An Egyptian military court on Sunday acquitted an army doctor accused of conducting forced “virginity tests” on female protesters last year, in a case that had sparked a national outcry. Ahmed Adel was cleared of conducting the test on Samira Ibrahim, who brought the case against him, after the judge found the witness statements to be “contradictory”, the official MENA news agency said. The ruling comes “from what has been proven in documents and based on my conscience,” the judge said according to MENA, adding that he had “not been subjected to any pressures.” Adel was accused of “public indecency” and “disobeying military orders”, after the initial charge of rape had been dropped.
“It’s a joke, a theatre,” an outraged Samira Ibrahim told AFP after the ruling. “The fact that the case was in a military court is a disaster,” she said. But Huwayda Mostafa Salem, the lawyer for the defendant, told reporters outside the court: “The case was not strong in the first place. It was brought about due to media pressure.” Getting the case into court was considered a victory for the female protesters who were subjected to the tests and had raised hopes of further trials of those accused of abuse.
“The ruling shows how politicised the military justice system is, and the lack of independence there,” said Heba Morayef, researcher at Human Rights Watch’s (HRW) North Africa division. “The implications are far reaching and the hope that there will be any accountability for the military will be receding,” Morayef told AFP. The case arose from two complaints filed by Ibrahim, who in December won a case against the military which saw the court order the army to stop forced virginity tests on female detainees. Ahead of the hearing, Amnesty International said the court’s decision would “show if Egypt’s military courts are prepared to offer any redress for female victims of violence by the army.”

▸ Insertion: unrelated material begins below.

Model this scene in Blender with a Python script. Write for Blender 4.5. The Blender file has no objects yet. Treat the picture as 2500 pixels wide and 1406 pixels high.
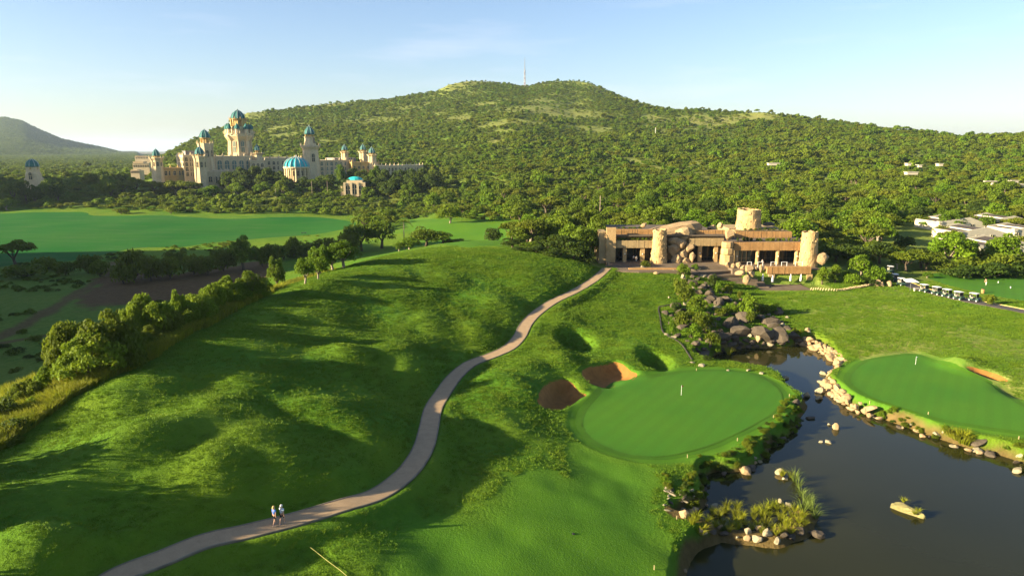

“Ever since this unacceptable episode, which is nothing less than torture, women protesters have repeatedly faced beatings, torture and other ill-treatment at the hands of Egypt’s army and security forces,” the London-based watchdog’s deputy Middle East and North Africa director, Hassiba Hadj Sahraoui, said. “The ‘virginity tests’ trial is a rare opportunity for Egypt’s military to signal that torture by the army does not go unpunished and that perpetrators of human rights violations among its ranks will be held to account,” she added. Last year on March 9, army officers violently cleared Cairo’s Tahrir Square — the epicentre of protests that had toppled president Hosni Mubarak — and held at least 18 women in detention.
Women said they were beaten, given electric shocks, subjected to strip searches while being photographed by male soldiers, then forced to submit to “virginity tests” and threatened with prostitution charges. An army general defended the practice at the time saying: “We didn’t want them to say we had sexually assaulted or raped them, so we wanted to prove that they weren’t virgins in the first place.” Sunday’s ruling could also have implications for other cases filed by women against the ruling Supreme Council of the Armed Forces, which took power when Mubarak was ousted, for violence against them.